=== Dataset content ===
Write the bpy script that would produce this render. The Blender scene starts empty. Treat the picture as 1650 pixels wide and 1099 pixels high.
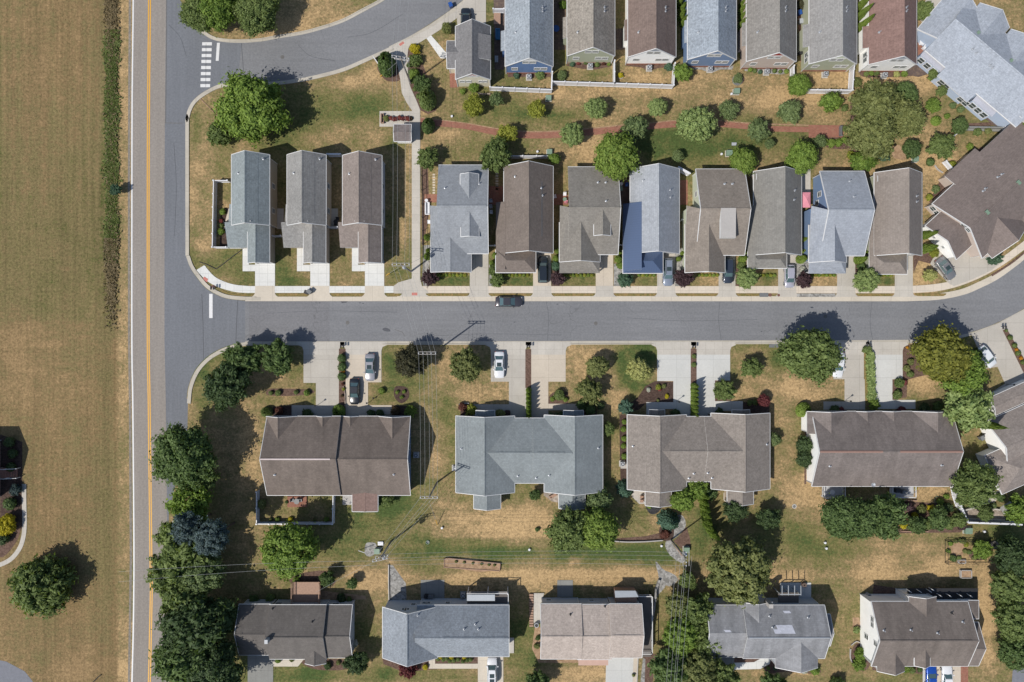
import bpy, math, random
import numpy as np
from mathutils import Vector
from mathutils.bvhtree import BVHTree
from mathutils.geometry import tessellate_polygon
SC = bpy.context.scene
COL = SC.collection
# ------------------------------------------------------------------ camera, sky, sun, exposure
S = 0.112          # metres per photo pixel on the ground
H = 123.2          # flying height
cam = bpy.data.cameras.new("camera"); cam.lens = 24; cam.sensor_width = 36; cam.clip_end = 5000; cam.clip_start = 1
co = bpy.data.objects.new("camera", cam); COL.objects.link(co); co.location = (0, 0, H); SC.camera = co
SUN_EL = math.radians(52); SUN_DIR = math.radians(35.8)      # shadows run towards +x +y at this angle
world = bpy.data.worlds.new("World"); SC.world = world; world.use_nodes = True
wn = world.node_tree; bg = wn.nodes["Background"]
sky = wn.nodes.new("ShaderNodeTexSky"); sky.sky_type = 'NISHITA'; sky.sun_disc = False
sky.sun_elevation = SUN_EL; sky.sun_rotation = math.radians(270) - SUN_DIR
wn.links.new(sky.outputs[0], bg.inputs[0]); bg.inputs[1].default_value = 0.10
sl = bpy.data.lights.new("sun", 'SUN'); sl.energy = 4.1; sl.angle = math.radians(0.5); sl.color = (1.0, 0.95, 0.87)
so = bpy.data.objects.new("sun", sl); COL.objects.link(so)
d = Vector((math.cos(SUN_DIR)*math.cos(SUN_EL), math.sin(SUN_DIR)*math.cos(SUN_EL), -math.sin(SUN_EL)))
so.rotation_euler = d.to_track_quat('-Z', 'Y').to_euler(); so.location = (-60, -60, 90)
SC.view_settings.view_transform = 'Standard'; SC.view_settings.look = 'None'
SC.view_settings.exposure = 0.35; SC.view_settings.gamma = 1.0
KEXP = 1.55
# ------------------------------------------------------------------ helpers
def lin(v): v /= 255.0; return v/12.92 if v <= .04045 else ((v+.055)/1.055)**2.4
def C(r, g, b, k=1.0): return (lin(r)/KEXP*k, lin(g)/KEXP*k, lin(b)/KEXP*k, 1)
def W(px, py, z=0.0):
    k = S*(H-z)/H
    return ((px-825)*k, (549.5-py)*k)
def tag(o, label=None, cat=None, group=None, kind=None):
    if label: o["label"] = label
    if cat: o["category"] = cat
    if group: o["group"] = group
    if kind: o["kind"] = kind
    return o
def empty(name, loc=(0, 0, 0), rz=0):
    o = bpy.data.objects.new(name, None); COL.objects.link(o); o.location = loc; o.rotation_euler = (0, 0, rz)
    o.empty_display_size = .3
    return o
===
▸ **What is asked**
Leave every image out, and retype the material exactly.

▸ **The answer**
Write the bpy script that would produce this render. The Blender scene starts empty. Treat the picture as 1650 pixels wide and 1099 pixels high.
import bpy, math, random
import numpy as np
from mathutils import Vector
from mathutils.bvhtree import BVHTree
from mathutils.geometry import tessellate_polygon
SC = bpy.context.scene
COL = SC.collection
# ------------------------------------------------------------------ camera, sky, sun, exposure
S = 0.112          # metres per photo pixel on the ground
H = 123.2          # flying height
cam = bpy.data.cameras.new("camera"); cam.lens = 24; cam.sensor_width = 36; cam.clip_end = 5000; cam.clip_start = 1
co = bpy.data.objects.new("camera", cam); COL.objects.link(co); co.location = (0, 0, H); SC.camera = co
SUN_EL = math.radians(52); SUN_DIR = math.radians(35.8)      # shadows run towards +x +y at this angle
world = bpy.data.worlds.new("World"); SC.world = world; world.use_nodes = True
wn = world.node_tree; bg = wn.nodes["Background"]
sky = wn.nodes.new("ShaderNodeTexSky"); sky.sky_type = 'NISHITA'; sky.sun_disc = False
sky.sun_elevation = SUN_EL; sky.sun_rotation = math.radians(270) - SUN_DIR
wn.links.new(sky.outputs[0], bg.inputs[0]); bg.inputs[1].default_value = 0.10
sl = bpy.data.lights.new("sun", 'SUN'); sl.energy = 4.1; sl.angle = math.radians(0.5); sl.color = (1.0, 0.95, 0.87)
so = bpy.data.objects.new("sun", sl); COL.objects.link(so)
d = Vector((math.cos(SUN_DIR)*math.cos(SUN_EL), math.sin(SUN_DIR)*math.cos(SUN_EL), -math.sin(SUN_EL)))
so.rotation_euler = d.to_track_quat('-Z', 'Y').to_euler(); so.location = (-60, -60, 90)
SC.view_settings.view_transform = 'Standard'; SC.view_settings.look = 'None'
SC.view_settings.exposure = 0.35; SC.view_settings.gamma = 1.0
KEXP = 1.55
# ------------------------------------------------------------------ helpers
def lin(v): v /= 255.0; return v/12.92 if v <= .04045 else ((v+.055)/1.055)**2.4
def C(r, g, b, k=1.0): return (lin(r)/KEXP*k, lin(g)/KEXP*k, lin(b)/KEXP*k, 1)
def W(px, py, z=0.0):
    k = S*(H-z)/H
    return ((px-825)*k, (549.5-py)*k)
def tag(o, label=None, cat=None, group=None, kind=None):
    if label: o["label"] = label
    if cat: o["category"] = cat
    if group: o["group"] = group
    if kind: o["kind"] = kind
    return o
def empty(name, loc=(0, 0, 0), rz=0):
    o = bpy.data.objects.new(name, None); COL.objects.link(o); o.location = loc; o.rotation_euler = (0, 0, rz)
    o.empty_display_size = .3
    return o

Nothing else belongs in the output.